* Begin Information given *

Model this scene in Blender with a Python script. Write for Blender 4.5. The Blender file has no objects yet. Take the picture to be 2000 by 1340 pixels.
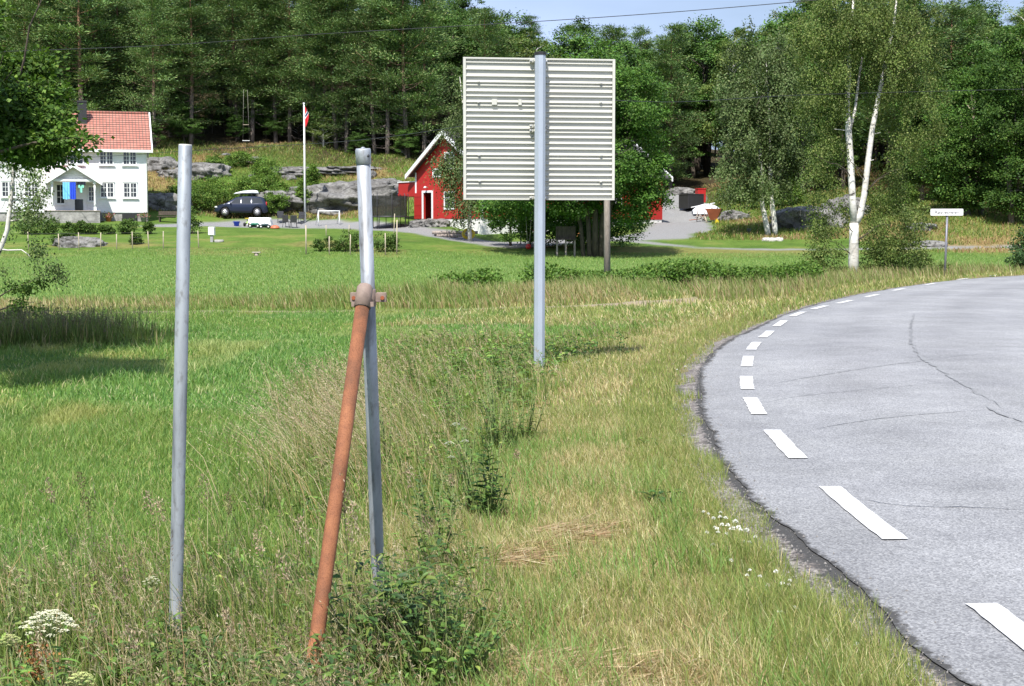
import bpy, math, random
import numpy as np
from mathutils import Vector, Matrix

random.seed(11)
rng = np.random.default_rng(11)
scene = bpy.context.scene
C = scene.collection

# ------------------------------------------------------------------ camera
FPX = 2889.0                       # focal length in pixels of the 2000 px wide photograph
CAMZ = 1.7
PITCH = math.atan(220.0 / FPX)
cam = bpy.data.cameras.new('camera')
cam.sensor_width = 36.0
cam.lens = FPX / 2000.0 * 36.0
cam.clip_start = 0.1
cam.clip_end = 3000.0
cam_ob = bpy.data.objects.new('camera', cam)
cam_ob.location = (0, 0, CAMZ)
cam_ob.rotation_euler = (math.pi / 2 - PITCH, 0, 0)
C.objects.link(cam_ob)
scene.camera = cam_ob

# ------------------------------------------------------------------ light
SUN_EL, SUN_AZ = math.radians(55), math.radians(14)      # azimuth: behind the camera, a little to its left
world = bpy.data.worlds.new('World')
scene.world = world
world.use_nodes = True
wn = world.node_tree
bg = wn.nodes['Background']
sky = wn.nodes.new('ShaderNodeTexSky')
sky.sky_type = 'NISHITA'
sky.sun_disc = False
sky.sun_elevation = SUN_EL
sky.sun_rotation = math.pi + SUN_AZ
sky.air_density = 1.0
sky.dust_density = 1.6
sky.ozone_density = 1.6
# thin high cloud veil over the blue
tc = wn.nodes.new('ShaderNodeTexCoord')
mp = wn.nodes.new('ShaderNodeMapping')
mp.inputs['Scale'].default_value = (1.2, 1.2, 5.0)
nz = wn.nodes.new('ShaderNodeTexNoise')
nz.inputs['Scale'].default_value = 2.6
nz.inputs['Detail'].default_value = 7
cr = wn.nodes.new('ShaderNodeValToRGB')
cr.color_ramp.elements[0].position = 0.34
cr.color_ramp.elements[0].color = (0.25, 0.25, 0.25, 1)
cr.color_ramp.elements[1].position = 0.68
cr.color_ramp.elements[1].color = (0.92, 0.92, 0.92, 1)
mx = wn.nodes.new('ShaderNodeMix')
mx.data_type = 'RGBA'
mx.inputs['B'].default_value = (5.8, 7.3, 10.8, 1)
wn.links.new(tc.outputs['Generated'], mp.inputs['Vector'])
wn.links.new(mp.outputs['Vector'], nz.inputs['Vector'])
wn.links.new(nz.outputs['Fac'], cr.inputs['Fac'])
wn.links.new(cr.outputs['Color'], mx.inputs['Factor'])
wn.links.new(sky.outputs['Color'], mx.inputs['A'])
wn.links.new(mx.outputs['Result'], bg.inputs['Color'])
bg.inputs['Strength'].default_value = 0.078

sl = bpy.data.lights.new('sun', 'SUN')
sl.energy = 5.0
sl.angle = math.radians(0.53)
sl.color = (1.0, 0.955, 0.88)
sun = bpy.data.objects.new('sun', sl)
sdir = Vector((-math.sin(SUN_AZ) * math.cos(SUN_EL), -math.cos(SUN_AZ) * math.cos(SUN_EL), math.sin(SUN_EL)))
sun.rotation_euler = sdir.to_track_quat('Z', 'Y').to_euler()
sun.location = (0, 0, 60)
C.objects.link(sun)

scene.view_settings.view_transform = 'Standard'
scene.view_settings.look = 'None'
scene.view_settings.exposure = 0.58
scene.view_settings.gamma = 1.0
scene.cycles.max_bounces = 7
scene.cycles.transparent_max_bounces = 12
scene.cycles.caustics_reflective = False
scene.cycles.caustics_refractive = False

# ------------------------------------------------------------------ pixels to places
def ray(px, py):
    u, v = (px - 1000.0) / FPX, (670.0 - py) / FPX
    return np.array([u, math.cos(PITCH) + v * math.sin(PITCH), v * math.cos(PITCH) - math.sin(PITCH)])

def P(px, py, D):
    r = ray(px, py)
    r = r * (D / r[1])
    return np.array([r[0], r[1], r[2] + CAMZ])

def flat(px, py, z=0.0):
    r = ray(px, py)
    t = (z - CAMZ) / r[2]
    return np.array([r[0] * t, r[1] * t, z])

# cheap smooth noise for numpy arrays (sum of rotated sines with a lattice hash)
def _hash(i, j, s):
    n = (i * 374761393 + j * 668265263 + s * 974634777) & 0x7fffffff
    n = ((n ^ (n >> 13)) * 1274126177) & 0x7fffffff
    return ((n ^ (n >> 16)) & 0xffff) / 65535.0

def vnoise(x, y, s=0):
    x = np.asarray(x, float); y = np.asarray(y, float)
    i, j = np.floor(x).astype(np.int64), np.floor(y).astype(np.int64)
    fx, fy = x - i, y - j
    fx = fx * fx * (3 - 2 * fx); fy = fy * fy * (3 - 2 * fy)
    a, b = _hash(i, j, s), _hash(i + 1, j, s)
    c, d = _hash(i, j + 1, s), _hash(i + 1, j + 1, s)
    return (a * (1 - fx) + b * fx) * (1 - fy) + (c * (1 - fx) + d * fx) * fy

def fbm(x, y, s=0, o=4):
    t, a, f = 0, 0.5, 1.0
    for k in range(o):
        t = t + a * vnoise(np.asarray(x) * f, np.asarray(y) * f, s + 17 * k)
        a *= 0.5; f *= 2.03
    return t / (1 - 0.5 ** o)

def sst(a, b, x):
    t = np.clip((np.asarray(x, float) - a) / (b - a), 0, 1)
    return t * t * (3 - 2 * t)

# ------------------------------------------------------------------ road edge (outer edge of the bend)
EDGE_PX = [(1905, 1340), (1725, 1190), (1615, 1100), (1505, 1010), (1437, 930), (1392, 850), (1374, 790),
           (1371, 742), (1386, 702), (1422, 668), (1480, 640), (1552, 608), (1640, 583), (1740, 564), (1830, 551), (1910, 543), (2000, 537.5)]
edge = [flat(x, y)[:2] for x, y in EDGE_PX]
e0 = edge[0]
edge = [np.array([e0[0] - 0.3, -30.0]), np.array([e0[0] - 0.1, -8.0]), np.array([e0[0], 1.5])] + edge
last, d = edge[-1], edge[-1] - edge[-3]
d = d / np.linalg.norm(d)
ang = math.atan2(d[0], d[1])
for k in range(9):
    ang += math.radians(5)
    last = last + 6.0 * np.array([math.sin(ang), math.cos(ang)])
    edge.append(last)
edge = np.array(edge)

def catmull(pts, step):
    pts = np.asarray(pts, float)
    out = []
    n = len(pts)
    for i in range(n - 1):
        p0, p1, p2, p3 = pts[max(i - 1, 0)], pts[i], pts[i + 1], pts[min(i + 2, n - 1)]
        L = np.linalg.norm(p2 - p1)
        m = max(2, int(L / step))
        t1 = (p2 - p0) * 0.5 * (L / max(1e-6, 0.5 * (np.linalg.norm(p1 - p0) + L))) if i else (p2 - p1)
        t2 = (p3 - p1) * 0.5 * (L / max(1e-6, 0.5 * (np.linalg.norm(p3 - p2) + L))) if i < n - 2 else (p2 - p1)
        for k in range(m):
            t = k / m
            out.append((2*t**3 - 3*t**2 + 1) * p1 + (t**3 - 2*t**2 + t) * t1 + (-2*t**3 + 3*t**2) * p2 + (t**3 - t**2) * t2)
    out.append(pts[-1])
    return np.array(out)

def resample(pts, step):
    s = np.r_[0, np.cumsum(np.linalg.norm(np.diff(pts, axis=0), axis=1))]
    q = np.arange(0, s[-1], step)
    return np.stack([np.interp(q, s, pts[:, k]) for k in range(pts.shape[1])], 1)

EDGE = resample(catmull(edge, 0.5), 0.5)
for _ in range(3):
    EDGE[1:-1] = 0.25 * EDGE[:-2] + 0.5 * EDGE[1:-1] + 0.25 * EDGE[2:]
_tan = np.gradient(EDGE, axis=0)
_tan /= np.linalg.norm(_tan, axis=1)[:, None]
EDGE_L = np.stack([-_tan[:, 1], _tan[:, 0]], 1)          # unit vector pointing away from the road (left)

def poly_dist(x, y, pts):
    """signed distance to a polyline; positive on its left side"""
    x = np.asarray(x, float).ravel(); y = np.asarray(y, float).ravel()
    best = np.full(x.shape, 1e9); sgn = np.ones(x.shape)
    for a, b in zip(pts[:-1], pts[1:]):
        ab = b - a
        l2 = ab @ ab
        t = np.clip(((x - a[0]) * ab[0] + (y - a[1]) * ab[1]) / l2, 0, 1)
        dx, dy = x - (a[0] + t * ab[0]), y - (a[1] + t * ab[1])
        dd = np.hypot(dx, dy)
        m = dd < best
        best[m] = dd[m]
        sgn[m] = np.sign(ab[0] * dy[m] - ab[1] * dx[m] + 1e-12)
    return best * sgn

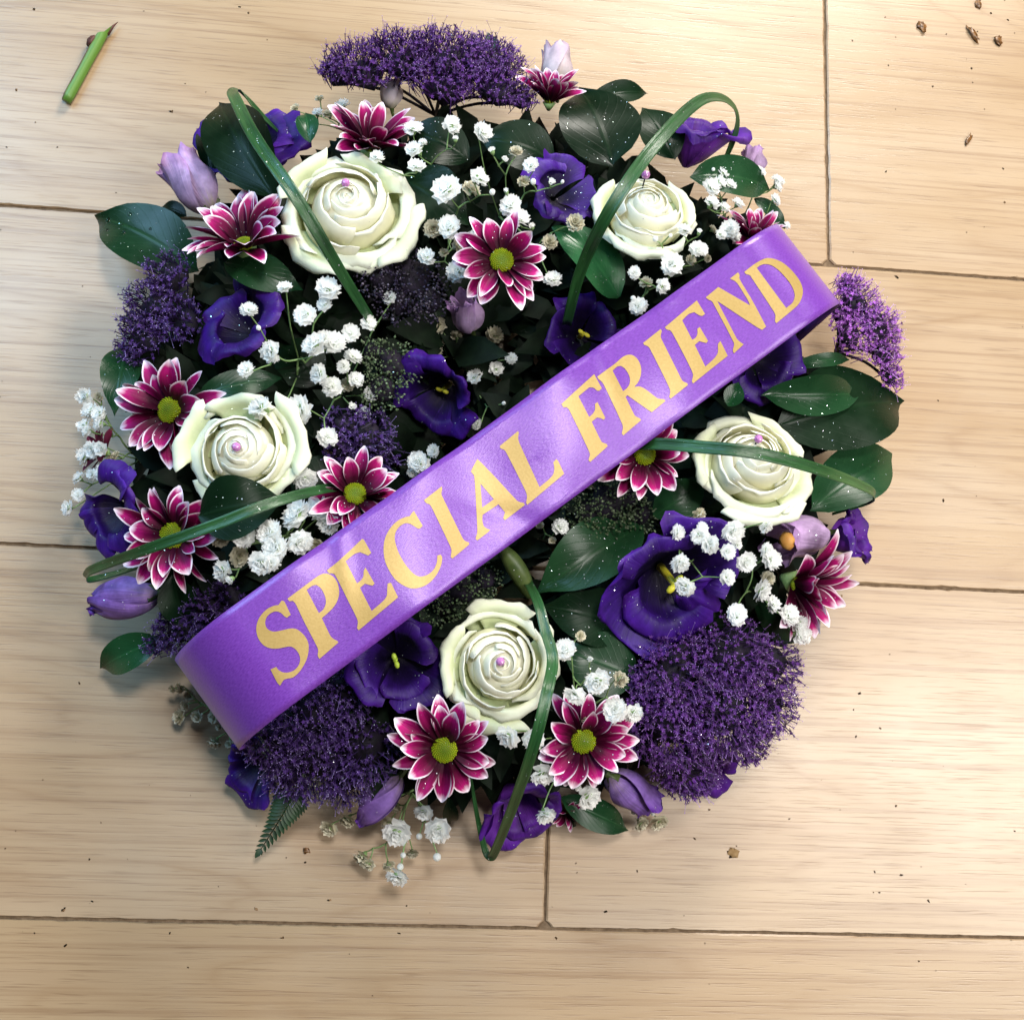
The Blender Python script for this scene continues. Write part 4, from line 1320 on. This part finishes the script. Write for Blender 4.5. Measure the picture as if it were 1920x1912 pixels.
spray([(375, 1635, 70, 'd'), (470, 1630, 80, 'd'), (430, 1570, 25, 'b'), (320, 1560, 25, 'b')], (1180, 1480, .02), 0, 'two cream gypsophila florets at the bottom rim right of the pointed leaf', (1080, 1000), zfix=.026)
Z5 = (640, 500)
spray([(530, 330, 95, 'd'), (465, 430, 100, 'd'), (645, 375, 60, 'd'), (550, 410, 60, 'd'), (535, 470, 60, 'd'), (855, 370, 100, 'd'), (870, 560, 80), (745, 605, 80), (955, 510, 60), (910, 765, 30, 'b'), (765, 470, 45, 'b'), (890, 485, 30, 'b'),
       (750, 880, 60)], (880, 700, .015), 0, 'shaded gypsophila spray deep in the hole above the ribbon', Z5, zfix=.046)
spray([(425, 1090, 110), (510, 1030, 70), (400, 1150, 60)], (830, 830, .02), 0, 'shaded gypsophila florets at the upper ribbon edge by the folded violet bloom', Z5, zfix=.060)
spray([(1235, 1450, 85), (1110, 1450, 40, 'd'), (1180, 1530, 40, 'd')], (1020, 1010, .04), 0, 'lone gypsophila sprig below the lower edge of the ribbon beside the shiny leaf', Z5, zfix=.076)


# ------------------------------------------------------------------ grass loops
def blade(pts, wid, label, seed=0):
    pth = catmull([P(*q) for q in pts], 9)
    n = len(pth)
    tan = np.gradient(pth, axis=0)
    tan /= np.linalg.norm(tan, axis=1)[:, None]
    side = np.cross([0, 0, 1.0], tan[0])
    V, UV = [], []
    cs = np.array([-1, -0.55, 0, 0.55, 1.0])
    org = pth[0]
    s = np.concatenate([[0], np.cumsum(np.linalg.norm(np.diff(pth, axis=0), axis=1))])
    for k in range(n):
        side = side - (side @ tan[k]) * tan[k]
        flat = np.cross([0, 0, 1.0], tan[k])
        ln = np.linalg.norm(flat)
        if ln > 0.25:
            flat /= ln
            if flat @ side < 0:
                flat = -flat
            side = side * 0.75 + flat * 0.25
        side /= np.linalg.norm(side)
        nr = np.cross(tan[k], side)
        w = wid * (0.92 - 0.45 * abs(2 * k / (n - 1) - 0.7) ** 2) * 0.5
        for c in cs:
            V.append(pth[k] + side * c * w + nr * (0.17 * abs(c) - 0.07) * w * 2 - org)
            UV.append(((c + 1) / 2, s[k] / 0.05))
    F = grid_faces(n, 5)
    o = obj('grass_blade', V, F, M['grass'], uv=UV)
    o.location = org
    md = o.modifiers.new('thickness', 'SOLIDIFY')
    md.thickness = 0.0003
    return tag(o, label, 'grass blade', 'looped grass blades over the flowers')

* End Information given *

Write out each line of the listing above, exactly, from its first line to the line holding "C = scene.collection", inclusive. Skip the pictures.

Result of this task:
Model this scene in Blender with a Python script. Write for Blender 4.5. The Blender file has no objects yet. Take the picture to be 2000 by 1340 pixels.
import bpy, math, random
import numpy as np
from mathutils import Vector, Matrix

random.seed(11)
rng = np.random.default_rng(11)
scene = bpy.context.scene
C = scene.collection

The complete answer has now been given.